Oil and gas giant Gazprom plans to spend 1.75 trillion rubles ($60 billion) in 2013, as it seeks to boost gas production to compensate for long-term decline in its giant, low-cost gas fields in western Siberia.

Energy saving may seem uncontroversial, but results are slow to appear.

“Everything that has been planned is happening, but rather slowly and on a small scale and very strongly varies from region to region,” said Alexei Kokorin, head of climate and energy at WWF Russia.

Some areas have been fast movers — the Rostov region cut energy use in public buildings by 11 percent a decade ago, when it installed hundreds of heat, water, gas and electricity meters. While similar success stories can be found, Russia faces a shortage of experts to develop and implement legislation, Bashmakov of the IFC said.

Add to that the consequences of the 2009 economic downturn, which pushed up the energy intensity of the economy, because big energy consumers, such as oil and gas companies, were less affected by the recession than their lower-consuming cousins in manufacturing.

“We are lagging behind this target to reduce energy intensity by 40 percent by 2020 due to the two years that we lost during the crisis,” Bashmakov said.

The International Energy Agency reckons that Russia will not hit its 40 percent goal until 2028 — eight years later than intended.

Companies, rather than private households, have been more attuned to energy saving. Rising energy costs have sharpened the incentives for industrial users to watch the meter, while householders are shielded to some extent by government-controlled electricity tariffs and, in the run-up to elections, caps on petrol prices.

“The excuse of low energy prices has to a large extent gone away.
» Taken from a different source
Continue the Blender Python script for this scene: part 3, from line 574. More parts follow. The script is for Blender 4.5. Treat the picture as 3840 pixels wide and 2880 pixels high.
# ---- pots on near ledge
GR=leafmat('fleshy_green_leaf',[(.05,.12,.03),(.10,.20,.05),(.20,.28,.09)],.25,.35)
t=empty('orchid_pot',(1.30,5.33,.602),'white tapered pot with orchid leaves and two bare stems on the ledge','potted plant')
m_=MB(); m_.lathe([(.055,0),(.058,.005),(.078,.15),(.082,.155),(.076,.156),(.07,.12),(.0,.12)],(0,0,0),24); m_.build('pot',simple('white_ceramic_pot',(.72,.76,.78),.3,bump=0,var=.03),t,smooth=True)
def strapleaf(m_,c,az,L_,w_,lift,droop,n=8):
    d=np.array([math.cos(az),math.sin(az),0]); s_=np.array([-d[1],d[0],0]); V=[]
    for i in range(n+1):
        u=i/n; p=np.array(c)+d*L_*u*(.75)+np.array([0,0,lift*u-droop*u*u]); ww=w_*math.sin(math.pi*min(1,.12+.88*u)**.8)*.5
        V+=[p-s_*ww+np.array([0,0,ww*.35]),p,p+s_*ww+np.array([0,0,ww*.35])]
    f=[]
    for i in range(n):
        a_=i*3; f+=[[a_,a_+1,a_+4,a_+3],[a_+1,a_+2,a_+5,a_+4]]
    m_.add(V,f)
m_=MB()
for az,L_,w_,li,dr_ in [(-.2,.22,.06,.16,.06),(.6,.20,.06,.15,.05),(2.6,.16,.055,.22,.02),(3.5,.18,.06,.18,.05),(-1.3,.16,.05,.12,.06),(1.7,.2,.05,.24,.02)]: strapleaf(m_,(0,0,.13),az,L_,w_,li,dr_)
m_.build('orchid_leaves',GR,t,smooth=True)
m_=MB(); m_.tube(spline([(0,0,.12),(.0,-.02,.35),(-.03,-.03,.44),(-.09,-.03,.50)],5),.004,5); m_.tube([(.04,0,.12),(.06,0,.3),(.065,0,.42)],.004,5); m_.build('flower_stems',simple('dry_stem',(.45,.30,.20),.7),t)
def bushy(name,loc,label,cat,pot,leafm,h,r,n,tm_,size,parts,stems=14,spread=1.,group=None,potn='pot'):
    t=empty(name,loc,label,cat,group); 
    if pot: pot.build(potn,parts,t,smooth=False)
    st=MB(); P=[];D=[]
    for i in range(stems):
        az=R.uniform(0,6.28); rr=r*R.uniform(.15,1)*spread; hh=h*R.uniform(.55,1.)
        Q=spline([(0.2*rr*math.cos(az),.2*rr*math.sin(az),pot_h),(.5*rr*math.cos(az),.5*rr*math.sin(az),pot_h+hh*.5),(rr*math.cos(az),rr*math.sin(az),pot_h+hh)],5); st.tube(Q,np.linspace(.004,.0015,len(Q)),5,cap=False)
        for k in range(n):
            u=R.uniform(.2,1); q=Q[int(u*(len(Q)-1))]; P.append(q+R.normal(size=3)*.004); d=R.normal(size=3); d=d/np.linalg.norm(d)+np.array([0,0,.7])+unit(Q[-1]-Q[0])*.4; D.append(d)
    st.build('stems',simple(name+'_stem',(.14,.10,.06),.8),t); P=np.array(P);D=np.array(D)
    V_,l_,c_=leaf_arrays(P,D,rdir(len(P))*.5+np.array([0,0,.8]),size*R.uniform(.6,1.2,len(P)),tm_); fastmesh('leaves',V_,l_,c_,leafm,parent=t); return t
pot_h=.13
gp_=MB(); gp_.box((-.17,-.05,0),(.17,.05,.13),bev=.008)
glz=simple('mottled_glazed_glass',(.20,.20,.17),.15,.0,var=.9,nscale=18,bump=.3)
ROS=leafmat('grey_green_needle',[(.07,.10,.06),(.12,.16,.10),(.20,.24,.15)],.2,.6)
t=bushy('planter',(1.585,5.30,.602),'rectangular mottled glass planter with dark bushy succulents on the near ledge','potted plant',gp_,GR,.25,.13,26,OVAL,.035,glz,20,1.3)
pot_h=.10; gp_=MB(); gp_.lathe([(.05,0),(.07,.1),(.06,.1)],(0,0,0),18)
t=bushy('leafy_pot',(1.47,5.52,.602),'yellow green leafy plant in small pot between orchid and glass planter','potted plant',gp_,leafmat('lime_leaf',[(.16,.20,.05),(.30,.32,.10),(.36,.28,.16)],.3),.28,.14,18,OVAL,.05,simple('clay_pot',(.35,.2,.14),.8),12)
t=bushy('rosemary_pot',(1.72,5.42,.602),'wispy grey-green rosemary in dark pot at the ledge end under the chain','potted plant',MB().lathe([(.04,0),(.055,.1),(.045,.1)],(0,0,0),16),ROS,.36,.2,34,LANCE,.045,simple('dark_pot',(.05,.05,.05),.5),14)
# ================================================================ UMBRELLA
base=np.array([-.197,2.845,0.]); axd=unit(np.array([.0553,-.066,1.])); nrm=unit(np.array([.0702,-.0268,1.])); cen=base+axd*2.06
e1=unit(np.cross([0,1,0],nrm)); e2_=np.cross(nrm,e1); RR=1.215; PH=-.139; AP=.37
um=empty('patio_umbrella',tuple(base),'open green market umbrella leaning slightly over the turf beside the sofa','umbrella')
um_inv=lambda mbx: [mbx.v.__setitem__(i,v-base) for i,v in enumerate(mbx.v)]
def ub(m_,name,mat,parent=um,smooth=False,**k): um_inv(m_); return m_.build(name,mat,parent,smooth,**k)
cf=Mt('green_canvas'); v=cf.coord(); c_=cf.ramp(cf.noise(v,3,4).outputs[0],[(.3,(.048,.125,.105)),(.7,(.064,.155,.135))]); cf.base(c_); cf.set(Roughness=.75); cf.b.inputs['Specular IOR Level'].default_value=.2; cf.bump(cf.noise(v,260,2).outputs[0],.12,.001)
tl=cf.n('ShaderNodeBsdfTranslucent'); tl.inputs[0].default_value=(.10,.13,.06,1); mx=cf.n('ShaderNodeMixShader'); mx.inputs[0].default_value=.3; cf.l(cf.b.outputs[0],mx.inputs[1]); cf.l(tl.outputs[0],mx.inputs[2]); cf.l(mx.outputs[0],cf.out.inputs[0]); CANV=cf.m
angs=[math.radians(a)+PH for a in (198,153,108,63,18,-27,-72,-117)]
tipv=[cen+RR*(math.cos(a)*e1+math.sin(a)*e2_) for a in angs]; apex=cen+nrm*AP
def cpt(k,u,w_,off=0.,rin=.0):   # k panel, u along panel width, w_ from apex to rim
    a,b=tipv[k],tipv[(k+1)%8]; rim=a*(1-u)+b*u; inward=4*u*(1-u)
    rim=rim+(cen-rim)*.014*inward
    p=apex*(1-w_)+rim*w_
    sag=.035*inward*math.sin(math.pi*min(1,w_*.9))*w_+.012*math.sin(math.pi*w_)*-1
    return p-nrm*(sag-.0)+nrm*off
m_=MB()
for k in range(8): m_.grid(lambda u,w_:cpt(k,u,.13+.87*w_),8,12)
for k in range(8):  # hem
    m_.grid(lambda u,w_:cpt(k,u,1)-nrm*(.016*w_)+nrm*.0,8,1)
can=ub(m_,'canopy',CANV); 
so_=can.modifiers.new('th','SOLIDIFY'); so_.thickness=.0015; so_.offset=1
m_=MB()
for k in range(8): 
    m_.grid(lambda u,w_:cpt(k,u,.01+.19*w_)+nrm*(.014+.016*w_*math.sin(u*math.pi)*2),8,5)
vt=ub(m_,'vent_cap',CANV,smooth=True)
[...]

So all the signals to save energy are there,” said Peter Hobson, senior banker at the European Bank for Reconstruction and Development.

“The main constraint is that it is not in the culture to try to reduce consumption, it’s just not what people are focusing their efforts on,” Hobson said.

A firm with spare capital is more likely “to spend it on increasing production and trying to build new markets than they are on something boring like energy efficiency.”

That is a view that finds echoes in the microeconomy of Denis Platonov’s Moscow apartment.

How will he react if the government bans energy-wasting incandescent light bulbs, as in the European Union?

“I will leave this country,” he says, without smiling.